Nous devons faire ce qui rendra les dieux heureux pour être sûres d'être récompensées par de nombreux enfantements.

Je peux regarder une bête dans les yeux... mais je n'ai jamais vu ceux d'un dieu."


Cette dernière phrase de Chemin-Droit n'est pas qu'une façon de parler : il y a de nombreuses scènes d'échanges de regards entre femmes et dinosaures dans Cave Girls (certaines associées à la domestication que j'évoquais plus haut) ; en fait il y a même une scène entière, au début du chapitre 3 (celui consacré à l'Avorton) qui adopte le point de vue de dinosaures charognards, et surtout il y a un chapitre entier (le 5) qui nous donne à voir les pensées (pas si bellicistes que ça) de l'Albinos.

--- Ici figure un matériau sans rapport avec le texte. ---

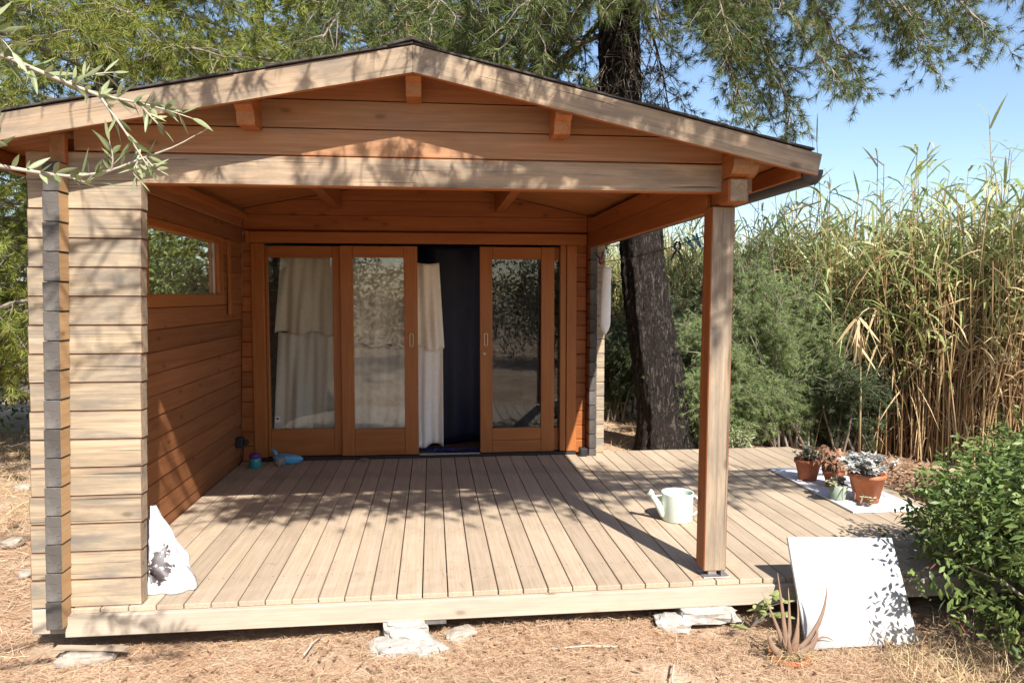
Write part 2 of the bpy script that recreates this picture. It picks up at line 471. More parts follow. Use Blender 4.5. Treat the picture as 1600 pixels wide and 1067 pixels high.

Ceci dit, contrairement à ce que prétend Chemin-Droit, il y a bien – mais pour nous plus que pour les protagonistes – un élément surnaturel dans Cave Girls, celui qui nous offre, dans le chapitre 6 "un début d'explication sur la non-présence de mâles" (dixit le Nocher) dans un lieu géographique au potentiel symbolique évident, le lac de sang (métaphore évidente des règles).


C'est précisément autour de ce début d'explication, laissant entrevoir selon moi des développements proches du Roche-Nuée de Gary Kilworth, que le destin de Chemin-Droit va basculer (et probablement celui de sa tribu avec elle) ; en écho à son dialogue avec Corbeau-Haut, Una va alors déclarer, sans qu'on sache si elle est d'une façon ou d'une autre dans le vrai, ni de quel côté est en fait l'hubris (la démesure), cette offense à la moïra (le destin) :

"Les dieux nous ont maudites pour... les avoir défiés... Nous nous sommes montrées arrogantes, et le prix à payer en est de plus grandes souffrances. L'Albinos en a été le messager et nous l'a apporté."


On l'aura compris je pense, le potentiel de Cave Girls, tel que le laisse entrevoir ce premier tome, est immense ; il ne nous reste plus qu'à souhaiter que Greg Broadmore s'en montre digne dans les 3 prochains volumes.